“Pop Art: Can’t Buy My Love” examines Pop Art and its relation to commerce over more than four decades. From its origins in the 1960s to its influences on Contemporary Art, the exhibition traces the movements origins and developments through key artists including Andy Warhol, Keith Haring, James Rosenquist, Mel Ramos, Claes Oldenburg and more.
Pop Art emerged in the decades after World War II. In the immediate aftermath, Abstract Expressionism became the dominant style but with the war fading in the rearview mirror, artists began to question AbEx’s supremacy and the homogenizing culture of consumption in the United States. Although Pop Art started in the United Kingdom, it was the mass marketing and commercialism of the United States that provided fertile ground for Pop artists.
While artists of other movements channeled their angst and emotions, Pop Artists took the shiny surface of consumption and conformity to reflect it back at an unsuspecting audience.
Some artists created a cool irony in their works such as Roy Lichtenstein appropriating comic art. The power of his work lay in the tension between “low” and “high” art. Others, like Claes Oldenburg, utilized humor to analyze the propagation of images and mass production.
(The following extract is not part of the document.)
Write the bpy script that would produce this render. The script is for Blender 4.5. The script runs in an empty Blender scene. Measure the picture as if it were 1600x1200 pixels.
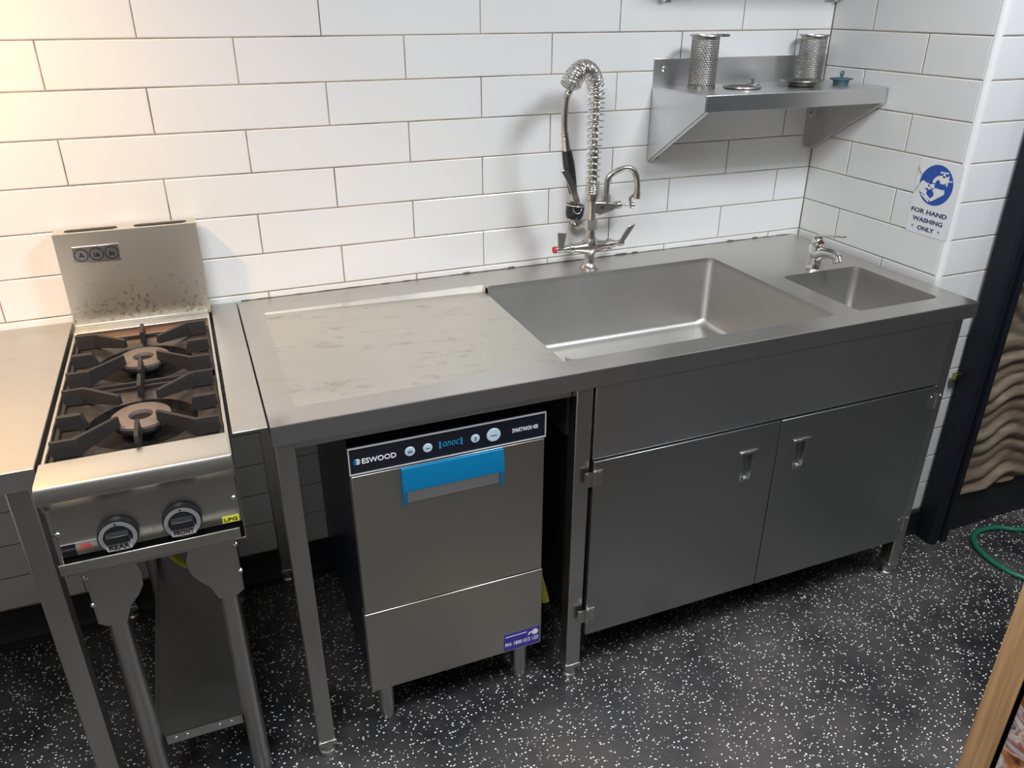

Not all Pop Artists utilized a detached irony. Jim Dine mined his own personal experience and Jewish identity. In particular, Dine drew on his childhood memories of growing up in his grandfather’s hardware store. The work in the exhibition subtly hints at these memories with the use of the plumb bob.
For James Rosenquist, Pop Art could also be a vehicle to honor and mourn a close friend. The painting in the exhibition employed everyday objects to touch on topics of life, death, and friendship.
However, artists like LeRoy Neiman created Pop Art in bright and beautiful silhouettes, celebrating the color of life in all shapes. Neiman often drew on sporting events and figures. During his life, Neiman was one of the most popular artists leading Warhol to quip, “I want to be successful like Neiman.” Warhol saw in Neiman an artist that could tap into popular tastes to become a financial bestseller. Warhol even hoped that his photographs and paintings of Muhammad Ali would turn out as well as Neiman’s nine-foot-tall painting of the boxing legend. The lack of irony or seriousness can be a shock in today’s world but the bright world he created with his paintings fills us with an optimism that Pop Art often scrutinized.